One closely watched housing index, the Standard & Poor's Case-Shiller Home Price Index, shows about a 30 percent decline in prices nationally from the peak during the housing bubble.

The index had been showing some very modest price increases in some metro areas as compared with the month before, which might suggest that prices are starting to bottom out. But the latest round of data showed prices staying pretty flat. And many economists expect prices to slip a bit further — perhaps an additional 5 to 10 percent.

"I just don't see prices bottoming out, simply because the foreclosure problem is so serious," says Patrick Newport, a housing economist with IHS Global Insight

Newport says 1 in 4 homeowners in the U.S. is "upside down" in his home, owing more than the house is worth. He worries more of them could decide to walk away from their homes. And so he thinks the foreclosure crisis — already the worst in 50 years — could get even uglier in 2010.

Newport says we still don't have a handle on how high foreclosure rates will go, even though the rest of the economy is getting better and starting to grow.

Homebuilding Jobs

On a brighter note, economists are hoping to see some improvement when it comes to homebuilding. After the housing bubble burst, homebuilding all but ground to a halt. The country has lost hundreds of thousands of jobs related to residential construction.

"The level of construction is extremely low — about as low as it has been since World War II," says Mark Zandi, chief economist of Moody's economy.com.

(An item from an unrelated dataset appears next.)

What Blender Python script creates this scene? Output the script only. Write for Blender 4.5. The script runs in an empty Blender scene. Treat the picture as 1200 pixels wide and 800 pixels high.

Zandi says builders have pulled back so much that even if the housing market remains a bit anemic, homebuilding is likely to pick up in 2010. He says that's a very important change.

Housing construction is expected to go from being a very significant drag on the economy to being a small positive. Zandi adds, "That's very key to ensuring that the economic recovery continues on and ultimately evolves into an expansion."

In other words, more homes getting built next year could mean more construction jobs, more orders for windows and doors, refrigerators — everything that goes along with a new home. The National Association of Home Builders predicts a 35 percent increase in homebuilding in 2010. So, Zandi says there are more reasons to be optimistic about the housing market and the broader economy.

More Attention On Foreclosure Prevention

Both Zandi and Newport think that unemployment and the foreclosure crisis will continue to slow down the housing market's recovery. Zandi says he'd like to see some improvements to the latest government efforts to prevent foreclosures. With so many people upside down on their mortgages, banks and policymakers in Washington are looking at new efforts to try to give people an incentive not to walk away from their homes.

There are some other wild cards for the housing market in 2010. One is what will happen when the government starts to wind down the emergency measures it has been undertaking to keep interest rates low and make mortgages more available. Those efforts have been keeping the housing market alive. So it is unclear what will happen as the government starts to ease back on that stimulus.